Why does this happen? We usually blame our bad attitudes on the hurt we have experienced. But the truth is, no one can cause us to have an unforgiving spirit. Both anger and malice come from our heart. When they spring up, we can either accept them or reject them. If we allow these negative emotions to sit in the driver seat, they’ll gain control and overflow into every aspect of our lives. Bitterness, resentment, anger, and malice do not fit our identity as children of God.
We can’t claim to love God if we hate others. “The one who loves God must also love his brother and sister” (1 John 4:21).

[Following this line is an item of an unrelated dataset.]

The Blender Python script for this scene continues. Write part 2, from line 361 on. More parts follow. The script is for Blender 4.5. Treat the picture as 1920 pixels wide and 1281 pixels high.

This command doesn’t only apply to those people who are lovable, but even to those who hurt or wrong us at times. This isn’t something we can do in our own strength but only by the power of the Holy Spirit within us. When we walk in the Spirit and not in the flesh, we’re able to overlook offenses, remove sinful attitudes, and respond with kindness, compassion, and forgiveness.
What happens if an unforgiving spirit controls the driver seat of our lives?

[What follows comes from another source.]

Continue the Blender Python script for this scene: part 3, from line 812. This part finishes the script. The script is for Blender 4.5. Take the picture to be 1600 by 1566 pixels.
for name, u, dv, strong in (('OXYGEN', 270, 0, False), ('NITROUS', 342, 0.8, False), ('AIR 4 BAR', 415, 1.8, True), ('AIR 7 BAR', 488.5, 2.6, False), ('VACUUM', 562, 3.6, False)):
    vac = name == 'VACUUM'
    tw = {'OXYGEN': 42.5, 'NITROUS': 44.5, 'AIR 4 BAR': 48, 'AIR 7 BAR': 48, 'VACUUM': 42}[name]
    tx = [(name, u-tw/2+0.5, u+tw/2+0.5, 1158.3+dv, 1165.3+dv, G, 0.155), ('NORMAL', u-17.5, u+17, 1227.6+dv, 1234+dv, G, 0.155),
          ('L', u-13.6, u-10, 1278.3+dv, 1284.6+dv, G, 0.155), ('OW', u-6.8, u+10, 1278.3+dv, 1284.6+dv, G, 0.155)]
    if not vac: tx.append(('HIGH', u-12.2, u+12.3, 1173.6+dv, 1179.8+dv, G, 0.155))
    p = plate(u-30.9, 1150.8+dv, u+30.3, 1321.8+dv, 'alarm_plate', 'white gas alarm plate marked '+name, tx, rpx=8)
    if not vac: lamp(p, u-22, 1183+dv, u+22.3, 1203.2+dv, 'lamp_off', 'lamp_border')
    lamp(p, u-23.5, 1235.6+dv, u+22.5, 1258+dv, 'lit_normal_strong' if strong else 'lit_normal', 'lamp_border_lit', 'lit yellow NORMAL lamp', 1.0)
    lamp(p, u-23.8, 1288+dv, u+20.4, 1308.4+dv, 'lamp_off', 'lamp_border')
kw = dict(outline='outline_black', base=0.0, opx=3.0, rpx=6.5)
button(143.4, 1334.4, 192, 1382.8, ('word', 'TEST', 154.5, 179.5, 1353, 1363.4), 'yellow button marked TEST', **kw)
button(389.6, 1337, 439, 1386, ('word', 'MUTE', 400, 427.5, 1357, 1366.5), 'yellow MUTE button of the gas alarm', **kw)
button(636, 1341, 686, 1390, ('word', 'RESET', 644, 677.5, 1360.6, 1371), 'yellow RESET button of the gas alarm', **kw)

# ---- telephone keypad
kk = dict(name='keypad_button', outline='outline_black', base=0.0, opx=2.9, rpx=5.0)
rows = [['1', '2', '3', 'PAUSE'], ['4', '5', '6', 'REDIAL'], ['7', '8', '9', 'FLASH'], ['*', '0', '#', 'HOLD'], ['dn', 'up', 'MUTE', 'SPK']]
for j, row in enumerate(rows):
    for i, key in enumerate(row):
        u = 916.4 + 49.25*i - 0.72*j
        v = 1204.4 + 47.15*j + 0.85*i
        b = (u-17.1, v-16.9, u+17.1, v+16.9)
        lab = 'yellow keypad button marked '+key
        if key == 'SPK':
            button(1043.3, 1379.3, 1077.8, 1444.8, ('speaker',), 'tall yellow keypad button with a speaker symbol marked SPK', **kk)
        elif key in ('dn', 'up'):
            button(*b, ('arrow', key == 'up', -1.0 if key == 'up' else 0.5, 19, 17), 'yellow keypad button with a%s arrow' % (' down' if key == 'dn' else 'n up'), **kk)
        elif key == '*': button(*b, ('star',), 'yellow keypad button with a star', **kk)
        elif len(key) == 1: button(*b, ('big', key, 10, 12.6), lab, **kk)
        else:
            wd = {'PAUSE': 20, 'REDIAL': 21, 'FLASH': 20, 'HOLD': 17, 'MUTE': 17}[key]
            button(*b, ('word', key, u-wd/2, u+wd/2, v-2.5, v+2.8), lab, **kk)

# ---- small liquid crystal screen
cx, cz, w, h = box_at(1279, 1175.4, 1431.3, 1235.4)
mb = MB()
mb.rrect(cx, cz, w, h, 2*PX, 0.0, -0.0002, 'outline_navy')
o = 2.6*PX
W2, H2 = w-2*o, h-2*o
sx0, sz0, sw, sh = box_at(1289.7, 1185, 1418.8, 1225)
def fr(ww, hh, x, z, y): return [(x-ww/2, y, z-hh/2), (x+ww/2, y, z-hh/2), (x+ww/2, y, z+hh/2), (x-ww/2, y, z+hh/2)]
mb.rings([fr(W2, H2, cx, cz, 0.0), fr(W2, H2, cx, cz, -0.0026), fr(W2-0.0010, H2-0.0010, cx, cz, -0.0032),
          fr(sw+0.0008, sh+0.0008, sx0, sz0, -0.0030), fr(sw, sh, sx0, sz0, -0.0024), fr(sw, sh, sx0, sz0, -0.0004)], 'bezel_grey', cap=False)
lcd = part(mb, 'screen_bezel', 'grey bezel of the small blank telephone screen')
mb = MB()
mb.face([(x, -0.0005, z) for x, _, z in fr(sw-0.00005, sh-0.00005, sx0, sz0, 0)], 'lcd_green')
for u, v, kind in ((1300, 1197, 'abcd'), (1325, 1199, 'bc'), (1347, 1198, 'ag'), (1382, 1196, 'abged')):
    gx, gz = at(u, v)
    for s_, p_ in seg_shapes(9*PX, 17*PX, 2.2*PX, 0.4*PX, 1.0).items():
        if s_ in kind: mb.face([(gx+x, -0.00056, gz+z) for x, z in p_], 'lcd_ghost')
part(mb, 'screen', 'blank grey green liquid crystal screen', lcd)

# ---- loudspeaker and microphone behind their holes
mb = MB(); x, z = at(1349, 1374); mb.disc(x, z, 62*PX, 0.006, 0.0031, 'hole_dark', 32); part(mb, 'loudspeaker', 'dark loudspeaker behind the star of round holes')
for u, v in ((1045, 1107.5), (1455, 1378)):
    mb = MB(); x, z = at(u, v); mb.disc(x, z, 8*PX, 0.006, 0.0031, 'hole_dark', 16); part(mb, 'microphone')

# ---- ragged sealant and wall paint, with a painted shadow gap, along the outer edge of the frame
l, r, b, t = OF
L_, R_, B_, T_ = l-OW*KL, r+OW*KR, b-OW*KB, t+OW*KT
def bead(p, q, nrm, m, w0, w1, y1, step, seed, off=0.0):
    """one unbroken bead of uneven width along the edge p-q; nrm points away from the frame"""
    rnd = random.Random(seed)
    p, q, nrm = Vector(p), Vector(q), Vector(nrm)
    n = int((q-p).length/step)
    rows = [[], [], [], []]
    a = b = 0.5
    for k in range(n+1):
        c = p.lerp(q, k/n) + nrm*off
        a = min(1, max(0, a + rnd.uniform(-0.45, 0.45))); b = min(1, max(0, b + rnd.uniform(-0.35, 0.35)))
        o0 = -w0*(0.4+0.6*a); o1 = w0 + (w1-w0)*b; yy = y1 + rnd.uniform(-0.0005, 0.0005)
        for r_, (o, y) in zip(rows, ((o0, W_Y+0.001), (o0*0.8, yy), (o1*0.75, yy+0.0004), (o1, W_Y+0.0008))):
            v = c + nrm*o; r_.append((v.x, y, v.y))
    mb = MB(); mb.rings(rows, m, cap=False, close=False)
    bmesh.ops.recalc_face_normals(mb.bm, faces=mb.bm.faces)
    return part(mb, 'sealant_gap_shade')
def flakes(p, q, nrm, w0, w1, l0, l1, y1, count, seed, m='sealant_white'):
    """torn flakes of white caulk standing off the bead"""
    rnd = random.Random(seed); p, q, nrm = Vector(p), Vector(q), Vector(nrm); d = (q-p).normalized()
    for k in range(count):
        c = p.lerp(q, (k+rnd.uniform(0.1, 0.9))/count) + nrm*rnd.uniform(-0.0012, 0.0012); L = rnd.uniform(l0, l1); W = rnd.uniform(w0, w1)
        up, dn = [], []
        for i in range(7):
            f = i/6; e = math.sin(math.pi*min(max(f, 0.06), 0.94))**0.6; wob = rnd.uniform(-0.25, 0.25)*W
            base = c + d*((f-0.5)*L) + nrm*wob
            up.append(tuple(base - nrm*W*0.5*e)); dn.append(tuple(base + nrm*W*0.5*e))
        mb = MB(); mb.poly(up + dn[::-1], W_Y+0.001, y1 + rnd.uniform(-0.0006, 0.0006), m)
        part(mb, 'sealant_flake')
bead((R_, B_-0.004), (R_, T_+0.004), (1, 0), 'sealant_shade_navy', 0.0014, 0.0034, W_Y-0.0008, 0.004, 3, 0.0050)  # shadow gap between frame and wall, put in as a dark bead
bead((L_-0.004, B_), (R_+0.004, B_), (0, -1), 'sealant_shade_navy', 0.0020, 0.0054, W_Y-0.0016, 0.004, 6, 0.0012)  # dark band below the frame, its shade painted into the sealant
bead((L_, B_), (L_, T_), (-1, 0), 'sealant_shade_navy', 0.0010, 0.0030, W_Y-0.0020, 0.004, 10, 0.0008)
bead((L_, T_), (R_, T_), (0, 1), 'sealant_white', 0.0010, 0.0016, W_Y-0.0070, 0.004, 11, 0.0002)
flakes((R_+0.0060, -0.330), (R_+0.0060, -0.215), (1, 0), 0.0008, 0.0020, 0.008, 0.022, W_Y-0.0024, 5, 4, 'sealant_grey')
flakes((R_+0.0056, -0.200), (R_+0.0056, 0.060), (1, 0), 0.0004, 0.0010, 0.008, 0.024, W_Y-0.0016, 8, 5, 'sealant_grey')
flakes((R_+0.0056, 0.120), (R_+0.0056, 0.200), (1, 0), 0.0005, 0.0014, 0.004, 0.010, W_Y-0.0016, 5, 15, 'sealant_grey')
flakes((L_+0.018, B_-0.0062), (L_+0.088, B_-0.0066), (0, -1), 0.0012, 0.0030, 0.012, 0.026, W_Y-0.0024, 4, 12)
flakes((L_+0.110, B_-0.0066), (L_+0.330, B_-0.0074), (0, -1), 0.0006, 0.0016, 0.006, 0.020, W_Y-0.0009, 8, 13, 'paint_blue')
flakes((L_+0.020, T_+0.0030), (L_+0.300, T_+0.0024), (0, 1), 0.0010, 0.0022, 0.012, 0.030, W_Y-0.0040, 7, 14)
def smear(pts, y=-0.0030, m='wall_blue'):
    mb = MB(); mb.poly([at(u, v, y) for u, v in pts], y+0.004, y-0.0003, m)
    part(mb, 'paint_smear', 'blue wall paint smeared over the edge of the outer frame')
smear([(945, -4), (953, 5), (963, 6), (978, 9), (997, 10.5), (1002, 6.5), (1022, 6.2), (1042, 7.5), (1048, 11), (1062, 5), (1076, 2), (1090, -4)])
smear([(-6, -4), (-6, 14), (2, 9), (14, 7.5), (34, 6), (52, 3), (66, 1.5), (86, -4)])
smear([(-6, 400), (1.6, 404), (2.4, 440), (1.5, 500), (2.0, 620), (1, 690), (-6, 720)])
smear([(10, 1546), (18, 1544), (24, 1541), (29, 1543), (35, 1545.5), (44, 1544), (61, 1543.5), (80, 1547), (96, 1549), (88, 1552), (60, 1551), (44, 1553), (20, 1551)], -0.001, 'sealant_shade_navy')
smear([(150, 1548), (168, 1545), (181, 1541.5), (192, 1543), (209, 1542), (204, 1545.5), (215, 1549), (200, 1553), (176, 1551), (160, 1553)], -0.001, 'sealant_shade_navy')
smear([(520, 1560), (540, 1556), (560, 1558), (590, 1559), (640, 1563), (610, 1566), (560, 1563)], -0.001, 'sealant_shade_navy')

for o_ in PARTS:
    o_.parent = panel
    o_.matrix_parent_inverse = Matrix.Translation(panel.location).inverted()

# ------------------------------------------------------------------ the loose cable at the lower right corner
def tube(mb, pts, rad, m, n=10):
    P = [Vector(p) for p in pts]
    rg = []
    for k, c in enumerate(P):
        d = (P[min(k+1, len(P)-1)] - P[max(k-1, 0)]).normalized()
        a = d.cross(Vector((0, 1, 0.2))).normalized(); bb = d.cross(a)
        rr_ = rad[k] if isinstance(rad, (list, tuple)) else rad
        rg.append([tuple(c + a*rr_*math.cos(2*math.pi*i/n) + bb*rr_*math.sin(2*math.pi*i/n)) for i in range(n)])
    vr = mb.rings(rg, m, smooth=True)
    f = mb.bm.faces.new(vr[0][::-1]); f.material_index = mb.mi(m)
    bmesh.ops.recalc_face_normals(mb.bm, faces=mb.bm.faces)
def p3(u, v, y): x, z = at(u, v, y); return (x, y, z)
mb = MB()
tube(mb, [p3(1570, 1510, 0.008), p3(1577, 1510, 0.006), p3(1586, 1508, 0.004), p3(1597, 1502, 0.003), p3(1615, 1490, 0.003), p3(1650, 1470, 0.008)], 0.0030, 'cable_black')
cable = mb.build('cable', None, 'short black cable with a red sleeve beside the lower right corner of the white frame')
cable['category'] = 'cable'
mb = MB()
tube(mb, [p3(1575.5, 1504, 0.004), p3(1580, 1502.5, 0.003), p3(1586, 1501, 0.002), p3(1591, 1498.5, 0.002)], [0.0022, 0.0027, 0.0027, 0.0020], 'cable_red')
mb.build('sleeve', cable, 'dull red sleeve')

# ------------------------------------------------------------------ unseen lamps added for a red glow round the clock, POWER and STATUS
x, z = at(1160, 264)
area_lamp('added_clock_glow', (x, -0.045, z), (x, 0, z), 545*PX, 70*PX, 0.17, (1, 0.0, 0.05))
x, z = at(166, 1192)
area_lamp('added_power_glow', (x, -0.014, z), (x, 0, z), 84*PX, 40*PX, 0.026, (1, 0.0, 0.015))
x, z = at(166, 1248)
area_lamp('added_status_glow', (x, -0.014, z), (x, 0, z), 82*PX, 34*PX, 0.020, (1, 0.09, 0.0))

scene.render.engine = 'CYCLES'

Damaged Emotions. Healing comes with forgiveness, but when we hold onto our hurts, it steals joy and contentment and replaces them with bitterness, anger, and resentment. Good emotions are frozen, and we can’t love or accept love from others or God.
Eroded Fellowship With the Lord. You can’t hold onto sinful attitudes and be right with God. Your prayers will feel useless, your love for Him grows cold, gratitude dries up, and your praise is empty. The only way to be set free is through the healing of forgiveness.

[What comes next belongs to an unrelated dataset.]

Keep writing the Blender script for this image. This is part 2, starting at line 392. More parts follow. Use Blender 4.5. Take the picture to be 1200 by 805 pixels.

Distant Relationships with Other People. There’s no way to hide internal bitterness, resentment, and hostility from family, friends, co-workers, and fellow believers. Hurt if not healed creates walls. We say to ourselves, I can never trust someone at a church again. I will never get involved in a church again. I may attend, but I’ve seen too much. I’ll just slip into a worship service but not connect with people and the walls create distance.
Harms Health. The attitudes and emotions we carry affect us physically in a variety of ways. Sometimes we seek relief from doctors, but they can never fix the roof of the problem.
God commands us to forgive one another. When we choose to release the burden caused by another, our healing will begin.
God commands us to forgive one another. This doesn’t mean forgetting, denying, excusing, or tolerating mistreatment. It means putting aside the debt and no longer holding it against the offender. There’s no guarantee that everything will be right in the relationship. We’re not responsible for the other person’s actions. Our responsibility is to obey God by forgiving.
If one who hurt us is not available or has died, we can still forgive by imagining that person sitting in a chair across from us as we offer forgiveness, or by writing a letter. If we’ll let go of this burden, our healing will begin.
Have you suffered a deep hurt that is still affecting you today? How have you dealt with it so far? How has rehearsing the wrong in your mind affected your pain?
What stops you from forgiving? What steps can you take to begin the process? Take those steps today.